Digital ramblings without my Dixon Ticonderoga...

Mountain Mist

Endurance is defined as, “the fact or power of enduring an unpleasant or difficult process or situation without giving way”. This past weekend, I completed Mountain Mist 50K. I have heard competitors say it is the hardest event they have ever done. I am certain it is one of the most challenging things I have ever dared do, especially with limited training. However, the conditions couldn’t have been better and the trails called my name!

The first half of the race is challenging, but nothing special in comparison to many other trail races in the foothills of the Appalachian Mountains. Twist and turns, ups and downs. I set a conservative pace but still pushed myself. Mountain Mist has strict cut off times. I didn’t want to lollygag and miss the fun at the end of the race. The first quarter of the race is mostly downhill. But the last quarter is mostly uphill, straight uphill. At mile 6.4 I was happy to see aid station #1 and friendly faces. I discarded my ski cap and gloves. The temperature was in the mid-thirties so I kept my sleeves for a bit longer.

Volunteers are an important role in any race. But seeing friendly faces who are kind and compassionate are vital in endurance sports. Volunteering is often more difficult and draining than people think. I am very thankful for those caring souls. I knew someone at each aid station. Jen Cox had her MSU cowbell on the course. She let me ring the darn thing! Volunteers are great. I make it a practice to volunteer for events like Mountain Mist to get the courage to sign up. Thanks friends!

By the time I arrived at mile 16.9, aid station #3 at Fearn Drive, I was fixating on time. I arrived roughly thirteen minutes before the cut off. Friendly faces hustled me through the aid station. Many Mountain Mist veterans advised me there is no loitering at aid stations. Relentless forward motion or I wouldn’t finish! A runner from Tennessee who hadn’t seen the course kept saying, “the back half is hard, how can it get harder”. I prayed for her and me as I shuffled along the trail.

I hadn’t run all the trails but I knew what was ahead of me and I had to keep trucking. Anytime I could keep pace with a fellow runner, I would take the companionship and conversation. It was gold to my mental state. Any helpful hints, words of encouragement or smiles along the way were valuable. The trails I had run were comforting. Just knowing where the heck I was meant a lot. Once I made it to aid station #4, I knew the hard part was approaching quickly. Time to get a handful of extra calories and water for the climb up Waterline.
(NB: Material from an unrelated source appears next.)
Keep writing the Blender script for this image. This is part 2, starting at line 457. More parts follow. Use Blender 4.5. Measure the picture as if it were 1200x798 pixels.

Every scary story about Mountain Mist included the trek up Waterline. Waterline is more than trail running. Waterline is more than an incline. Waterline and the climbing up the side of a limestone gorge tha tfwill judge what a person is made of. Resilience and grit have been in my vocabulary, my mental fiber, my determined spirit for years. Climbing Waterline would put those ideas to test. Step by step, hand over hand and one foot over another, I inched my way up the monster incline. I focused intently on all the people above me. I convinced myself, that I would be where they were soon. And eventually, I was at the top and headed for the last big cutoff.

I was still trying to catch my breath and recover my legs as I approached aid station #5 at mile 25.1. I saw many friends and spectators anxiously waiting for their runner. It was like the baseball team from Field of Dreams coming out of the corn, but it was random people clad in Patagonia apparel appearing out of no where as I shuffled to the last major cutoff. People were throwing out time and distance to the aid station, but all I could do was shuffle. As soon as, I recognized the aid station and I heard the piercing sound of a horn. “WHAT DOES THIS MEAN”, I shouted frantically. The horn represented the fifteen minute mark until the six hour and thirty minute cutoff. I meander through the aid station, channeling the Little Engine that Could! I still had one good climb a head of me, then a sip of beer and a short jog to the finish line. I think I can… I think I can… I think I can!

Honestly, I didn’t have much steam left. I was doing well keeping a good pace, but after making the last major cut off I was like the work horse headed to the barn at the end of plowing the fields. The day was beautiful but long. All I could do was soak in what was left of the trail. I was on the McKay Hollow Trail. It was almost like I was home because I had more experience on this trail.

The closer I got, the more I reflected on the trail, the limited mud, the limestone and the monster climb. My physical and emotional fuel tank was empty. I knew at the top of the hill, I could enjoy a sip of beer and a few calories to help with the tired body. The added companionship of a local runner and a runner from Georgia would make the short run from aid station #6 and the finish line enjoyable.

All I wanted to do was finish, to endure. Mountain Mist is one of the toughest things I have ever done. I would stay it is much tougher than any obstacle, mud or trail run. Spartan and Tough Mudder races can not compare in toughness. I am sure if the trail condition were similar to past years, I wouldn’t have completed the 31 mile trek. Mountain Mist has been known for thick mud, rain, snow, sleet and extreme cold temperatures. The 2017 version of Mountain Mist had perfect conditions with warm temperatures and minimal mud. The conditions were great but the course was still the same… it was hard. I am thankful it wasn’t any harder.